A rice paddy in the middle of Ginza captivated Tokyo residents this year by bringing a cherished cultural activity into the heart of the city. On a vacant lot between demolition and construction, Iimura Kazuki's Ginza Farm created an open community place frequented by shop clerks, construction workers, office staff, children, and neighbors. Two ducks weeded the field, contributed fertilizer, and educated the public about natural farming. Adapting rice farming to Tokyo's ambient light and warmer nights required installing a tall black curtain to "help the rice sleep."

The Ginza Bee Project also creates space in the city for another stressed rural practice. Colony collapse disorder worldwide is linked to agricultural pesticides. Strangely, cities now provide a healthier habitat for bees than the countryside. Ginza's bees increase Japan's honey production and raise awareness about the relationships between bees and food, people and the environment. These 300,000 honeybees inspired companies and individuals to become urban beekeepers.

"I am not interested in greening," Yamada Yoriyuki, an environmental leader at Japanese construction giant Kajima, surprised me. Instead of applying green to existing projects, Yamada emphasizes the value of biodiversity and culture for new urbanism, with special attention to bees, falcons and the Japanese Pygmy Woodpecker. Kajima and a new corporate alliance, the Japanese Business Initiative for Biodiversity, explore new ways to connect development with habitat creation.

Another urban visionary is Professor Suzuki Makoto at the Tokyo University of Agriculture who is building a firefly habitat at a middle school with students, teachers and the local community. Fireflies have a magical appeal to children and adults, and are a natural gauge of the healthiness of urban environments. Fireflies require clean running water, near total darkness at night, and plants that feed and shelter them.

All of these urban ecology projects evoke the Japanese idea of satoyama, a balance between people and nature forged over two thousand years of rice farming. Unlike wilderness untouched by human activity, satoyama is a cultural landscape resulting from concentric rings of village, rice fields and surrounding forests. As Japanese increasingly abandon the countryside, bringing the average age of farmers to 60, reforestation has become a 21st century threat to the nation's biodiversity. Meadows and sunlight recede in rural areas, while the ideal of a balance between people and nature migrates to the city.

Creating an urban forest in Tokyo faces many challenges, including uncovering Edo-era rivers and canals buried in concrete and freeway overpasses. Dramatically reducing surface pavement will revive the soil, exponentially increase plant mass and urban wildlife, and reduce stormwater flooding and Tokyo Bay pollution. Even the most overbuilt city contains underused spaces, including roofs, walls and streets.
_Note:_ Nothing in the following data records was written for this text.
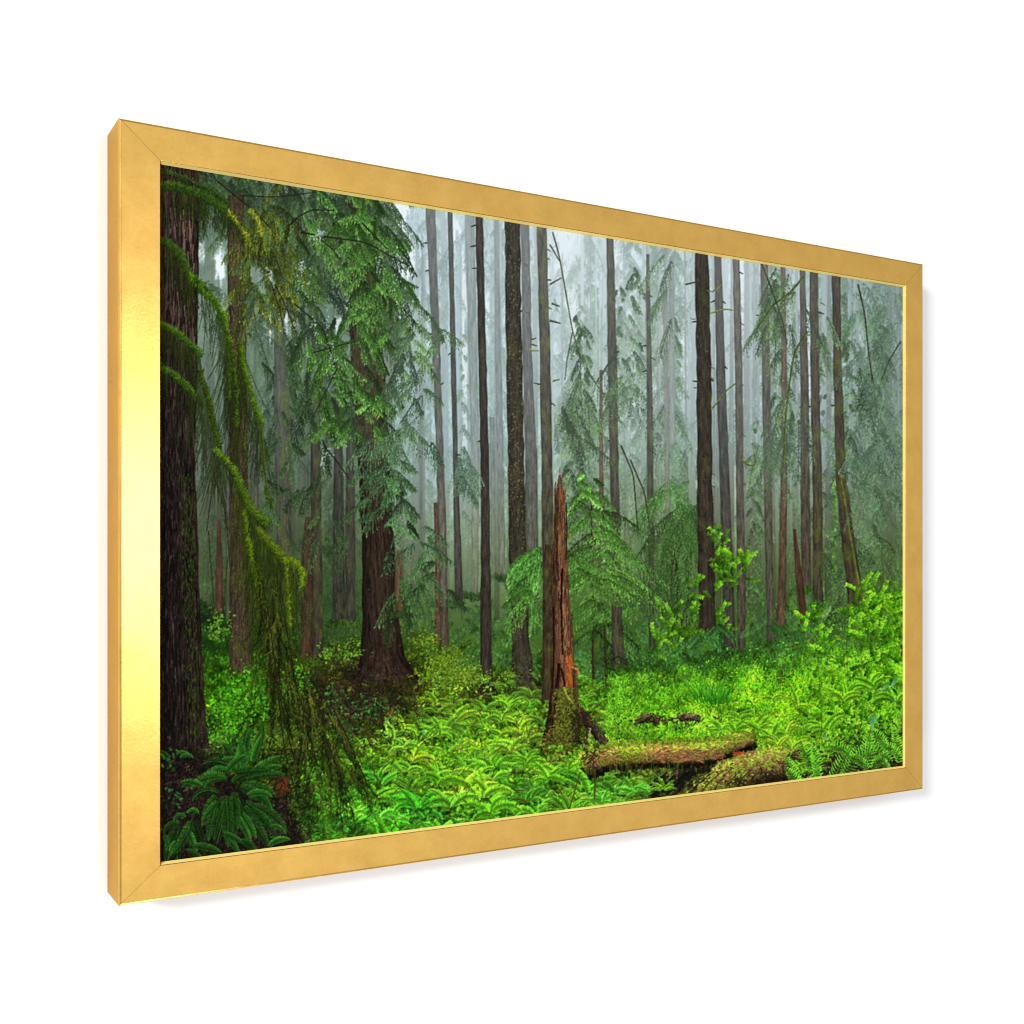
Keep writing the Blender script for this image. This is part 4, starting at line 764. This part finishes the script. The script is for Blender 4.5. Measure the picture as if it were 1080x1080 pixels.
moss([(165,197),(182,196),(198,200),(215,206),(238,222),(252,238)], 13, 5, 2600, 700, 24, M1, M2)
moss([(240,222),(255,240),(266,262)], 3, 2, 300, 90, 22, rgb(60,72,20), rgb(132,142,40)); moss([(262,222),(272,230),(276,248)], 4, 2, 260, 90, 36, rgb(70,82,20), rgb(150,160,44))
moss([(165,254),(178,256),(190,268),(197,284),(204,296)], 11, 6, 1500, 500, 34, M1, M2)
moss([(200,290),(214,305),(226,318),(236,336),(241,356),(243,390),(242,420)], 9, 5, 2200, 650, 44, rgb(30,48,12), rgb(78,116,26))
moss([(206,292),(220,305),(230,325),(238,345)], 2, 2, 200, 20, 10)
moss([(165,340),(180,346),(196,358),(212,374)], 8, 5, 1100, 420, 40, M1, rgb(66,98,28))
moss([(165,385),(182,394),(198,408),(214,426)], 7, 5, 900, 300, 26, M1, rgb(66,98,26))
moss([(254,362),(256,380),(262,404),(270,430),(276,446)], 8, 5, 1200, 420, 60, rgb(34,48,12), rgb(80,112,26))
limb([(276,446),(278,480),(281,510),(286,534)], 1.8, 2, rgb(62,72,24)); moss([(280,515),(286,530),(287,536)], 3, 4, 150)
moss([(210,390),(220,420),(226,452),(232,470)], 7, 6, 900, 700, 70, rgb(26,36,12), rgb(58,78,22), hc=rgb(44,54,20))
moss([(238,350),(246,380),(250,410),(250,450)], 6, 5, 500, 500, 60, rgb(26,36,12), rgb(60,84,22), hc=rgb(42,54,18))
for pts, w in [([(226,500),(222,530),(218,560)],1.2),([(226,503),(236,530),(240,560),(242,590)],1.3),([(220,560),(222,590),(226,640)],1.),([(236,548),(246,570),(250,580)],1),([(224,470),(230,500),(226,520)],1.4),([(240,590),(236,640)],1)]: limb(pts, w, w * .7, rgb(44, 46, 24), n=20)
moss([(226,474),(236,482),(246,494),(254,510)], 4, 7, 500, 60, 14, rgb(40,56,14), rgb(92,124,30))
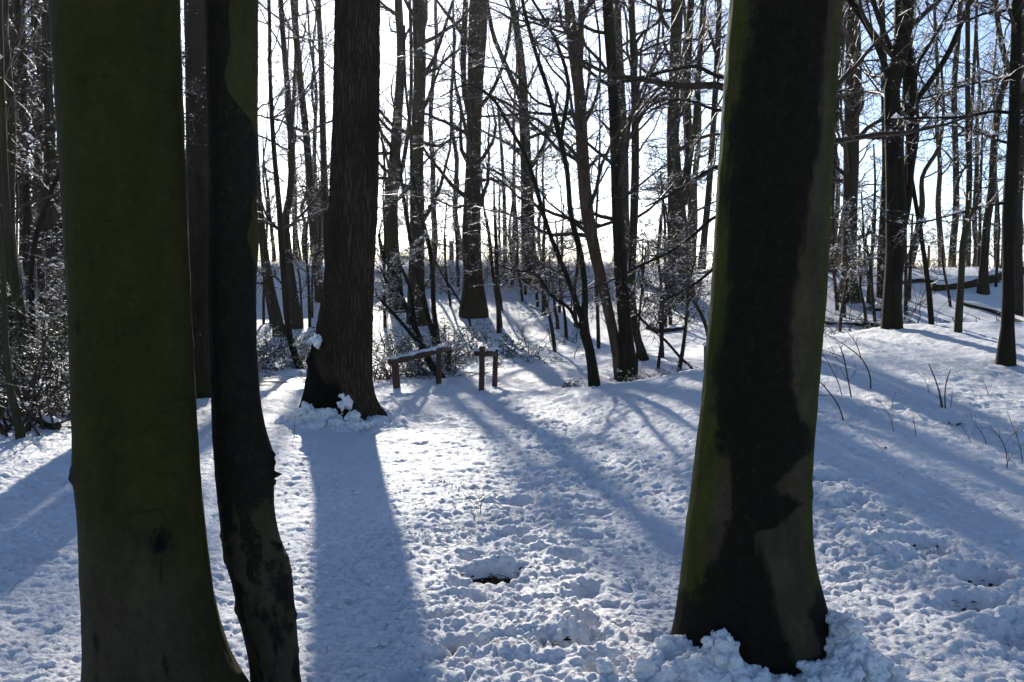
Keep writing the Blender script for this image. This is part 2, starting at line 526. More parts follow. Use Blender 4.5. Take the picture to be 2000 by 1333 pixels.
def micro(x, y):
    d = np.hypot(x, y)
    near = 1 - smooth(15, 36, d)
    wob = noise(x * 1.1, y * 1.1)
    n1 = noise(x * 2.3 + 3, y * 2.3)
    n2 = noise(x * 6 + .6 * wob, y * 6)
    bil = lambda s, o: 1 - np.abs(noise(x * s + o, y * s - o + .4 * wob)) * 2.2
    c1, c2, c3 = bil(9, 11), bil(19, 5), bil(41, 2)
    wx, wy = x + .035 * noise(x * 13, y * 13 + 7), y + .035 * noise(x * 13 + 50, y * 13)
    k1 = np.sqrt(np.clip(1 - (worley(wx * 12.5, wy * 12.5) / .70) ** 2, 0, 1))
    k2 = np.sqrt(np.clip(1 - (worley(wx * 24, wy * 24, 9) / .66) ** 2, 0, 1))
    pit = np.clip(1 - worley(wx * 6.3 + .3, wy * 6.3, 77) / .42, 0, 1)
    trod = np.exp(-((x - (.02 + .045 * (y - 4)) + .25 * noise(y * .6, y * 0 + 8)) / (.38 + .05 * y)) ** 2) + .9 * np.exp(-((x - 1.6 - (7 - y) * .35) / .45) ** 2) * smooth(9, 7, y)
    chur = .58 + .36 * smooth(-.3, .35, noise(x * .8 + 20, y * .8)) + .55 * np.clip(trod, 0, 1)
    h = .03 * noise(x * .9, y * .9 + 2) + .022 * n1 * smooth(-.2, .4, noise(x * .5 + 70, y * .5)) + .006 * n1 + .013 * n2 * chur
    k3 = np.sqrt(np.clip(1 - (worley(wx * 43, wy * 43, 19) / .7) ** 2, 0, 1)) if True else 0
    calm = 1 - .22 * smooth(1.2, 4.2, x + 1.2 * wob) * smooth(6, 10.5, d + 2.5 * noise(x * .7, y * .7 + 60))
    lum = chur * (.008 * c1 + .019 * k1 * (.4 + .6 * smooth(-.35, .25, n2)) + .017 * k2 + .008 * k3 + .006 * c2 + .003 * c3)
    h = h + near * calm * (lum - .012 * pit * (1.1 - .6 * chur))
    h = h + (1 - near) * .03 * noise(x * 1.6, y * 1.6)
    for (hx, hy, r, dep, asp) in HOLES:
        m = (np.abs(x - hx) < r * 4) & (np.abs(y - hy) < r * 4)
        if not m.any(): continue
        dx, dy = x[m] - hx, y[m] - hy
        q = np.sqrt((dx / asp) ** 2 + dy ** 2) / r
        q = q + .35 * n2[m] + .2 * c2[m] - .1
        h[m] = h[m] - dep * (1 - smooth(.55, 1.05, q)) + dep * .45 * np.exp(-((q - 1.35) / .35) ** 2) * (.6 + .8 * np.clip(n1[m] + .3, 0, 1))
    bx, by = x - BARE[0], y - BARE[1]
    near_b = (np.abs(bx) < .6) & (np.abs(by) < .6)
    if near_b.any():
        ax, ay = bx[near_b], by[near_b]
        rag = .16 * n2[near_b] + .12 * c2[near_b]
        q = np.hypot(ax / .16, ay / .13) + rag
        hb = h[near_b]
        flat = 1 - smooth(.75, 1.15, q)
        hb = hb * (1 - flat) - .035 * flat
        hb = hb + (.008 + .045 * np.clip(n2[near_b] + c2[near_b] * .4, -.5, 1)) * np.exp(-(((q - 1.3) / .3) ** 2)) * smooth(-.02, .08, ay) - .04 * np.exp(-((ax / .2) ** 2 + ((ay + .2) / .16) ** 2))
        h[near_b] = hb
    for (hx, hy, r, up) in HEAPS:
        q = np.hypot(x - hx, y - hy)
        lump = .35 + .9 * np.clip(n2 + .4, 0, 1.2) + .3 * c1
        h = h + up * np.exp(-np.maximum(q - r, 0) ** 2 / .03) * lump
    return h

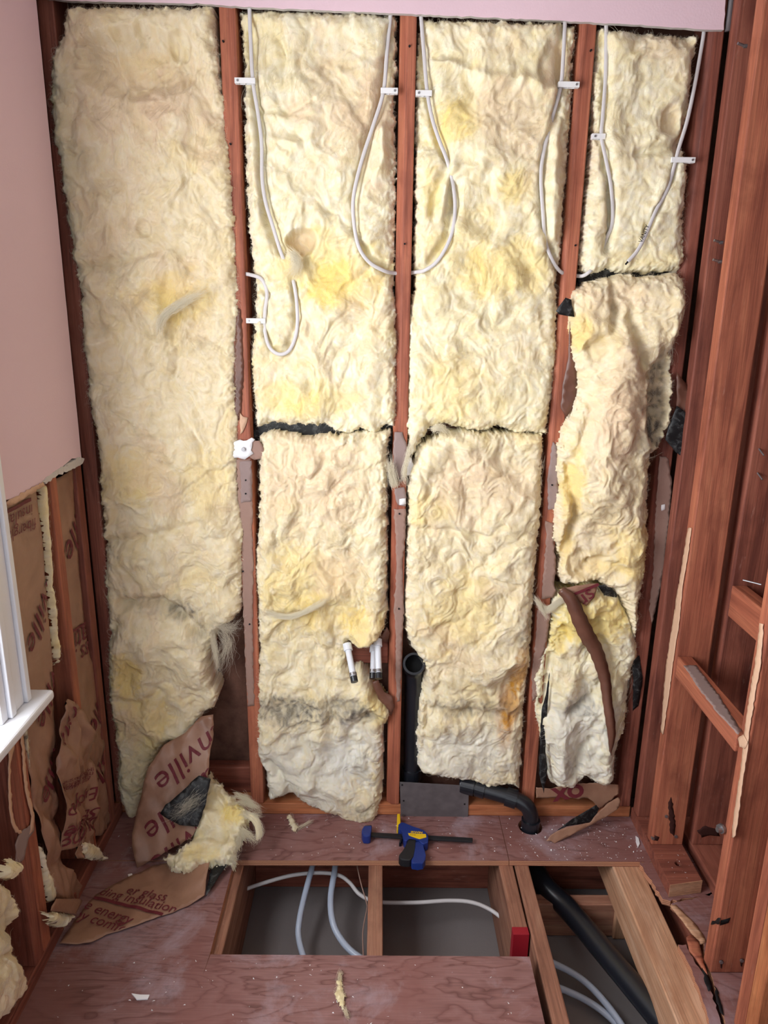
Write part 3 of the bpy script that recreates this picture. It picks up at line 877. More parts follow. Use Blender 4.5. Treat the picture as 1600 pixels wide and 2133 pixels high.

All that is missing is for governments and corporations to connect with residents' passions and potential for action.

Urban ecology intertwines the health of soil, plants, animals and people. Biodiversity provides a natural connection between immediately improving our quality of life and addressing grave public policy issues such as climate change, energy independence, national security, food safety, crime reduction, air quality, and public health. Tokyo's lessons for sustainable cities range from the importance of culture in creating meaningful public places, to the role of biodiversity to remake even the densest metropolis.